> What you will do
Please say how many lines of the listing hold "this", with no other words in the answer.

[Records with scene code]
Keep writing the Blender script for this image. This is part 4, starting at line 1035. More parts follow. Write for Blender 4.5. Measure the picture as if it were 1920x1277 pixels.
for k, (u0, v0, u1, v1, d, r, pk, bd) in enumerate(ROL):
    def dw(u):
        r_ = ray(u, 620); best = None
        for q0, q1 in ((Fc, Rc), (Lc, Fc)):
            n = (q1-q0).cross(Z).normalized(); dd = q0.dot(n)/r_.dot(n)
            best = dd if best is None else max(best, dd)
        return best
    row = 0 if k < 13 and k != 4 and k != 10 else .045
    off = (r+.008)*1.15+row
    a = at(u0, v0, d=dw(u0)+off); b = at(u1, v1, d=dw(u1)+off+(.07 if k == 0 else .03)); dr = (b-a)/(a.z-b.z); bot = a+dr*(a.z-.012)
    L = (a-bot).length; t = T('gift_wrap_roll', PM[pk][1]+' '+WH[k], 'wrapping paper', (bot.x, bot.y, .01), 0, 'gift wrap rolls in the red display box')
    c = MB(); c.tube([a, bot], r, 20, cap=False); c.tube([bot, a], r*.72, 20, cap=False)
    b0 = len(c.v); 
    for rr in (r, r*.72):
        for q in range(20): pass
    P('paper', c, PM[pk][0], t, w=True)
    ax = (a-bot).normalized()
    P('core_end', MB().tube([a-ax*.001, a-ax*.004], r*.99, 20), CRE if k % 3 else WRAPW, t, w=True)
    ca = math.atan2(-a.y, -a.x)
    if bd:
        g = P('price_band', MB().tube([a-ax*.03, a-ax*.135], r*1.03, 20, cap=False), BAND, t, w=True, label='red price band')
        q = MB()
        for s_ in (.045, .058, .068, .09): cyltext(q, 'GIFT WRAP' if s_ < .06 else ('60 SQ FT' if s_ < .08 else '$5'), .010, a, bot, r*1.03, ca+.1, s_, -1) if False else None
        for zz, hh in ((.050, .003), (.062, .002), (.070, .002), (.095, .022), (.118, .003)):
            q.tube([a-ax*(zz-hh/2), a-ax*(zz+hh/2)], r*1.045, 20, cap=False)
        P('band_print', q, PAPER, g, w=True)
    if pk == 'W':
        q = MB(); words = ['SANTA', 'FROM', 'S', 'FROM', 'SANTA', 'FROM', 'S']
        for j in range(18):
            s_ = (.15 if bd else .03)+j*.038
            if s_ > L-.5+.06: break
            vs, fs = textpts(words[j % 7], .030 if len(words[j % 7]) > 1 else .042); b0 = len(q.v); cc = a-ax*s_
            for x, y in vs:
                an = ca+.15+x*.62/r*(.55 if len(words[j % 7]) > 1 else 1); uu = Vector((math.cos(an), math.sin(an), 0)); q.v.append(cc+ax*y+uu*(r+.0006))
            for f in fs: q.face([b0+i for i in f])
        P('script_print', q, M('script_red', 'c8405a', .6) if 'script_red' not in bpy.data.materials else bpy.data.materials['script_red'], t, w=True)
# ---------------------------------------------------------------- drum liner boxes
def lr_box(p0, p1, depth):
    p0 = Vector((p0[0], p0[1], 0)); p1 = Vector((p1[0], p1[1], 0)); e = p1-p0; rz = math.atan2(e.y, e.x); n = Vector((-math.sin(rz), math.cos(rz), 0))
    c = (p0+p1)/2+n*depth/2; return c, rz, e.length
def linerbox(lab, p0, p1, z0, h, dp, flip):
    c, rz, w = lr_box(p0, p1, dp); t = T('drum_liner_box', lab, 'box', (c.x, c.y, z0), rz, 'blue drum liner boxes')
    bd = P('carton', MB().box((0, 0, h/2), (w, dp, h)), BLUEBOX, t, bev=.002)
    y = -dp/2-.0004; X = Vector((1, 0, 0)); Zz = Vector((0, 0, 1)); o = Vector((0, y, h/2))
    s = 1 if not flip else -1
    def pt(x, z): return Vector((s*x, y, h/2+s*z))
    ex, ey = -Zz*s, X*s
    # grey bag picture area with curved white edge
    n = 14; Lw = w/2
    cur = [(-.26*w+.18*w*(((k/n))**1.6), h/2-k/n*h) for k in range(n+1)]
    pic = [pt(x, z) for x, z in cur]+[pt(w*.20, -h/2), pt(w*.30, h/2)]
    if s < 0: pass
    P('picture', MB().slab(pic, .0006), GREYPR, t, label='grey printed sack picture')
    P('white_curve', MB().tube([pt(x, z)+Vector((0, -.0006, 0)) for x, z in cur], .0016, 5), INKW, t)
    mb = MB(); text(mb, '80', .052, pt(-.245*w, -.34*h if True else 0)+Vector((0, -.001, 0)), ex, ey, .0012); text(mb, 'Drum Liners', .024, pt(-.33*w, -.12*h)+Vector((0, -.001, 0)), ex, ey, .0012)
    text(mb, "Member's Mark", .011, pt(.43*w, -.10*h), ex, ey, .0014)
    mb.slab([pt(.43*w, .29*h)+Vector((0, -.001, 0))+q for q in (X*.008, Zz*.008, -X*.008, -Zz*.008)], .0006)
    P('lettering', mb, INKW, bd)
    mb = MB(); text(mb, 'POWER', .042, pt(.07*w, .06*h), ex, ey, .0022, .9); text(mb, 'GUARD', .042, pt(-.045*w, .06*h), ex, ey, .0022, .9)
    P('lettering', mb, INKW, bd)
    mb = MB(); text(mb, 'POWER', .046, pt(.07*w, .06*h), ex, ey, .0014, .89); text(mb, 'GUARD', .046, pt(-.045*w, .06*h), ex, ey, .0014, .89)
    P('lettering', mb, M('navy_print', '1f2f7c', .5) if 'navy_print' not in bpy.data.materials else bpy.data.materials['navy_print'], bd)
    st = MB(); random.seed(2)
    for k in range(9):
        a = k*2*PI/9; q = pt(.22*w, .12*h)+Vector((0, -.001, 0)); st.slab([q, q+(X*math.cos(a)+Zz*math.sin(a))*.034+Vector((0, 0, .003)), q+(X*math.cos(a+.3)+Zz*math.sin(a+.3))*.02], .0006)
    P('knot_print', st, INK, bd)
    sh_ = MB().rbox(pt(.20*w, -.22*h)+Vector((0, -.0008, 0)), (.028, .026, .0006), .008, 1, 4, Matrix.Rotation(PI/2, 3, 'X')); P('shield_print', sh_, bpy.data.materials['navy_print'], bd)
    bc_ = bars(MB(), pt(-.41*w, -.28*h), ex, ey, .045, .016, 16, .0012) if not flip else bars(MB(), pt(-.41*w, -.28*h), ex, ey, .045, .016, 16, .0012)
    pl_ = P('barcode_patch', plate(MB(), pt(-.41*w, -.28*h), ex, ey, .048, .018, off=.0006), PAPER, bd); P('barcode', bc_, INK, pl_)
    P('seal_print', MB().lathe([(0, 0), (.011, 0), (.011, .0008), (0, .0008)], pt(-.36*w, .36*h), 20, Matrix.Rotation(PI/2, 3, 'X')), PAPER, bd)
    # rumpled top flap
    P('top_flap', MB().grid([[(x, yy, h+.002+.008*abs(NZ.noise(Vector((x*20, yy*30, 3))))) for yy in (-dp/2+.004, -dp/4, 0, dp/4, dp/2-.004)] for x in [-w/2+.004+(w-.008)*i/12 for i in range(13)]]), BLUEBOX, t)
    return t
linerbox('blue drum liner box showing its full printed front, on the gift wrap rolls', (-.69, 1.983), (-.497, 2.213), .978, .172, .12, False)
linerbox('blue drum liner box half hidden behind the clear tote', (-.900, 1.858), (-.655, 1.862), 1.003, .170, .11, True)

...

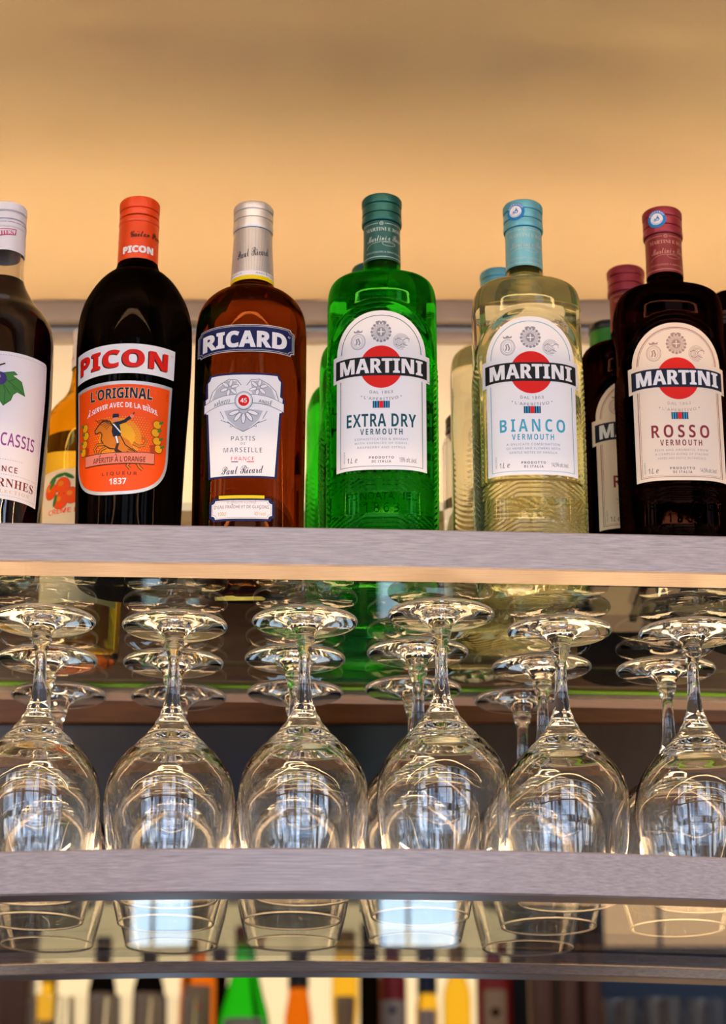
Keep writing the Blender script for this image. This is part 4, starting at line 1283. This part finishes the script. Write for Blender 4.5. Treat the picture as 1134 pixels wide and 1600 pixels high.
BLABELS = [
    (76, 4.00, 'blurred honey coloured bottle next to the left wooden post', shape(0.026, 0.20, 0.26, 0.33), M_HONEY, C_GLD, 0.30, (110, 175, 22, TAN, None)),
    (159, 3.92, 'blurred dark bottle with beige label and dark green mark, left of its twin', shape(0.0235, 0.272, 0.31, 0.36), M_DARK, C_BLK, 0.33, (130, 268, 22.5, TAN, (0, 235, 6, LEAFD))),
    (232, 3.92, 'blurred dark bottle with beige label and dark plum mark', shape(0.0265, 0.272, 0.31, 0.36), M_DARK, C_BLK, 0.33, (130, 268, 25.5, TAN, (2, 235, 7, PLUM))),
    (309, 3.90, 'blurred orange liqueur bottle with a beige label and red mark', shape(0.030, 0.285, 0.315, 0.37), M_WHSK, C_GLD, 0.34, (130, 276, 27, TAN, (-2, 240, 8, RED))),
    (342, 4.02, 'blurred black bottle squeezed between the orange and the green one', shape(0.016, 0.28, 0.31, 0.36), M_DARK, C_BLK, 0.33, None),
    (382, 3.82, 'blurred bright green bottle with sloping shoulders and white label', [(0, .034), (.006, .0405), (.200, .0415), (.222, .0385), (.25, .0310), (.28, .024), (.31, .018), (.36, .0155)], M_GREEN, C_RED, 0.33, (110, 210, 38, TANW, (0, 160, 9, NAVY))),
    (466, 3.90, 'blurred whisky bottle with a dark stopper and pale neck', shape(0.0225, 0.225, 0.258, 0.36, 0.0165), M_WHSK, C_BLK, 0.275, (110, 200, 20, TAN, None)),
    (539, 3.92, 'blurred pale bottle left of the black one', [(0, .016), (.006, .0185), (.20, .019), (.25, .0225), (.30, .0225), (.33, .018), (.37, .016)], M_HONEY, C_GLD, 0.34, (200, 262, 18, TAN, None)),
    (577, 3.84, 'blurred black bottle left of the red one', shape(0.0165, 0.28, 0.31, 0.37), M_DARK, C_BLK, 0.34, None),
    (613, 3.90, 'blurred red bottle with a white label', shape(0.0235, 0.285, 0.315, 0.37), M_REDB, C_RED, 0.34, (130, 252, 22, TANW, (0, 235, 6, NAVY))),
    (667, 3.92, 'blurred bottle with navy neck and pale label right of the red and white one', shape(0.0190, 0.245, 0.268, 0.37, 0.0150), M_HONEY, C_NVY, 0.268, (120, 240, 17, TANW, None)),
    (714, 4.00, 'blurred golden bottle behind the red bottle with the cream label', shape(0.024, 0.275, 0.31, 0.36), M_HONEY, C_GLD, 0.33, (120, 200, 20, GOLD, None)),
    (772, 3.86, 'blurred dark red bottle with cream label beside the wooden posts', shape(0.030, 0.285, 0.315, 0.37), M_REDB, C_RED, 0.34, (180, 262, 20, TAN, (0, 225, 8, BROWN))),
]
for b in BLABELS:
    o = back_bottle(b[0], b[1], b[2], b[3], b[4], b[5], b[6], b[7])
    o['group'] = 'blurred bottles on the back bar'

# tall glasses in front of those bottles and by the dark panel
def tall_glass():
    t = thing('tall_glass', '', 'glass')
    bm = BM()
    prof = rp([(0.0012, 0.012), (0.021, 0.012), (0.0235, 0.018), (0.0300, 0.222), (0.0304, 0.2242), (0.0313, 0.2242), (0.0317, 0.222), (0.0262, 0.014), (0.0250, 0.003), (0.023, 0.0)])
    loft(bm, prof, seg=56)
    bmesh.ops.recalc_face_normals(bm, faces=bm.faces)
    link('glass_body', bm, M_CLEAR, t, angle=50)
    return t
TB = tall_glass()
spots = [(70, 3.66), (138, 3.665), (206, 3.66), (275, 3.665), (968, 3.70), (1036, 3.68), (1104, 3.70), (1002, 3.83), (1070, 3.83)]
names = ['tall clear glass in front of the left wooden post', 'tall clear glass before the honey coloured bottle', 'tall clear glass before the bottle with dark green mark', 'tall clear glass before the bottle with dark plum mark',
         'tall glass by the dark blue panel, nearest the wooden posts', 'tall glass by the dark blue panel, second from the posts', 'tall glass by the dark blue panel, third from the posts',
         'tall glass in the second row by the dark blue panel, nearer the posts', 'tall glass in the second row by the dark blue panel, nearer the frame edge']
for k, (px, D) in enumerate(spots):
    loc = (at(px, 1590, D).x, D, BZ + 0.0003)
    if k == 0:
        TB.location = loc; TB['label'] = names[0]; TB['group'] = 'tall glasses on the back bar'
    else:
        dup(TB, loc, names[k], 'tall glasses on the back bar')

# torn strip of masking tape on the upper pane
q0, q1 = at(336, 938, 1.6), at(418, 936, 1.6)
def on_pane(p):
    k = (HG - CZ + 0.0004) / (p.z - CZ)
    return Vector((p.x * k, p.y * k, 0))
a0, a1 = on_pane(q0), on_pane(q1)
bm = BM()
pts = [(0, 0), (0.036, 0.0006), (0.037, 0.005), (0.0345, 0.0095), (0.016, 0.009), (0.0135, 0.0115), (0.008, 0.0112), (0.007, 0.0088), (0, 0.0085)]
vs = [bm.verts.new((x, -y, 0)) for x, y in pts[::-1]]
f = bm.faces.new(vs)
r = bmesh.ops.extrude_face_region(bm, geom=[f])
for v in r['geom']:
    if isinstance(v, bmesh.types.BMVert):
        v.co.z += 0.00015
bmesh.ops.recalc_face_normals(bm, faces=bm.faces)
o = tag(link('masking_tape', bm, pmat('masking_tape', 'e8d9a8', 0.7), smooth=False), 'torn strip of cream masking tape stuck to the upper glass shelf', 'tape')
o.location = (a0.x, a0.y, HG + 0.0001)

> Final answer
2